Tuesday, May 26, 2009

Skyscraper, Anyone?

Now the consumers are supposedly in a much cheerful and positive mood, how about some skyscraper shopping?

"Have I got an office tower for you" on MSNBC.com says skyscrapers across the US are being sold at firesale prices. How "firesale"?

How about $100,000 for a 40-storey office building at 1330 Avenue of the Americas, New York?
"The 1330 Avenue of the Americas building — which sold for close to $500 million three years ago — was auctioned last month for the minimum to a Canadian pension fund unit after owner Harry Macklowe defaulted on a $130 million loan.

"Loan defaults in the worst commercial real estate market in decades have created tens of billions worth of distressed properties across the nation, sometimes forcing cut-rate auctions of landmark skyscrapers. Developers are falling behind on mortgages as tenants leave and can find no financing to cover payments, analysts say.
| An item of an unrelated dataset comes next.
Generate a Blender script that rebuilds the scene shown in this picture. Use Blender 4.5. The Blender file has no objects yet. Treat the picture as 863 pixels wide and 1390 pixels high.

"So they are selling skyscrapers at a drastic discount, with the condition that the new buyer take on the enormous amounts of debt connected to the properties."

(Hmmm, so that's the hitch...) But analysts think this is just the beginning.

""This is a train wreck that's coming in the large office towers," said Matthew Haines, chairman of the Propertyshark.com real estate Web site.

"Real Capital Analytics, which tracks commercial real estate transactions, counted over $86 billion worth of distressed properties in the country as of April, over $6 billion in Manhattan.

"Many of the towers that are likely to go up for sale were bought at inflated prices during the boom three to five years ago and could lose over half their value at sale, analysts said."

"The only major property sales that are likely in the next several months, analysts say, are distressed properties with delinquent loans.

""No healthy owner in their right mind would try to sell a property in this environment," said Fasulo. He said devalued sales of skyscrapers represent "a trickle right now. It will turn into a flood over the next 12 months.""

SRS (real estate (commercial) double short ETF) anyone? (Of course IYR - real estate long ETF - would be the obvious contrarian trade, if you are so inclined.)